One Eyed Jacks (a Western he was set to direct but didn't)
Napoleon (planned this one for years, never made it)
Vanity Fair (said he wanted to do this after A Clockwork Orange but felt he couldn't do it justice)
The Aryan Papers (a Holocaust film I believe that was in the planning stages)
The Catcher In The Rye (I can't think of anyone else as perfect to adapt this classic novel)
A.I. (he gave up on this one until he saw Jurassic Park and realized the technology now existed to make it, thought I kinda liked the Spielberg version)

I read Mazursky's book Show Me The Magic and he writes at the end of it that he and his friends hang out most weekdays at a table at Farmer's Market near CBS Studios. I just happened to be there one morning when I was going to attend a taping of The Price Is Right. I figure, hell, I live in So. Cal I might as well try and get on a game show once. Didn't make the cut though. But I did see old Paul when I strolled into Farmer's. We made eye contact for half a sec. Paul also qualifies for Cool Old Guy status as well. You might want to see him bar his thespian chops in Two Days In The Valley, a flawed but fun 1996 dark comedy. When I get my film put together I'm thinking I'll stroll on up to him in Farmer's one morning and hand him a DVD of my film.

I shot my film ON film not digital. I'm somewhat of Luddite in that sense. Digital video hasn't advanced far enough to match the look of film. Though Collateral and Once Upon A Time In Mexico looked fantastic on digital. Maybe not as good as 35mm, but damn close enough.
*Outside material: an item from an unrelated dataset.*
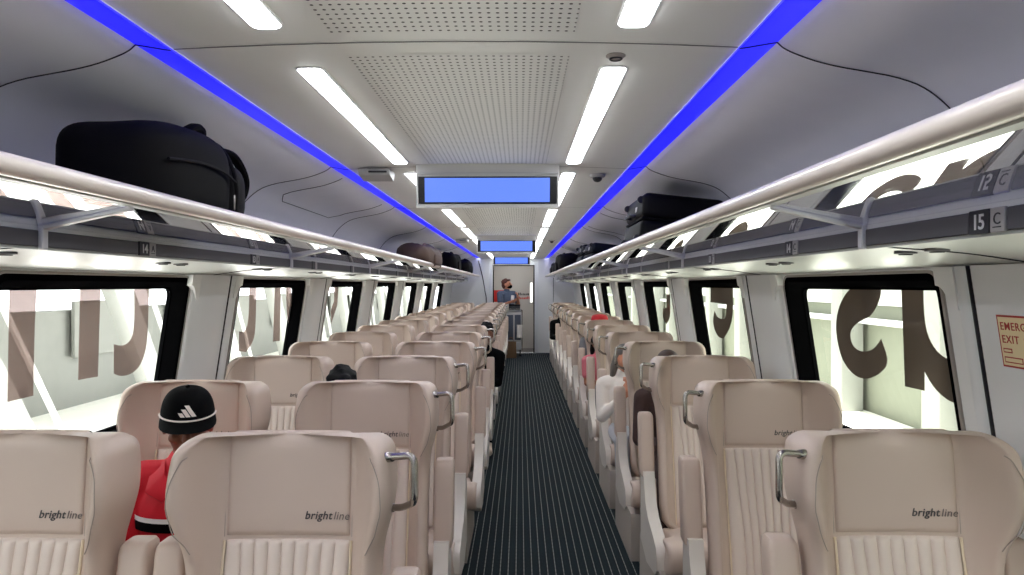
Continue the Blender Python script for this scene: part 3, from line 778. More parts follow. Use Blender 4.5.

I sometimes feel directors who shoot their films on digital and not film, they haven't made a movie, they've made a home video. Gah, see Spike Lee's film Bamboozled to see what I mean. Bamboozled was flawed on a screenplay level anyway, so the cheap digital look was insult to injury, despite a cameo by comedy legend Paul Mooney. Bamboozled had a real persecution complex that I didn't care for.

Can't go 35mm? Try for super 16mm at least! Long live film, mama jama!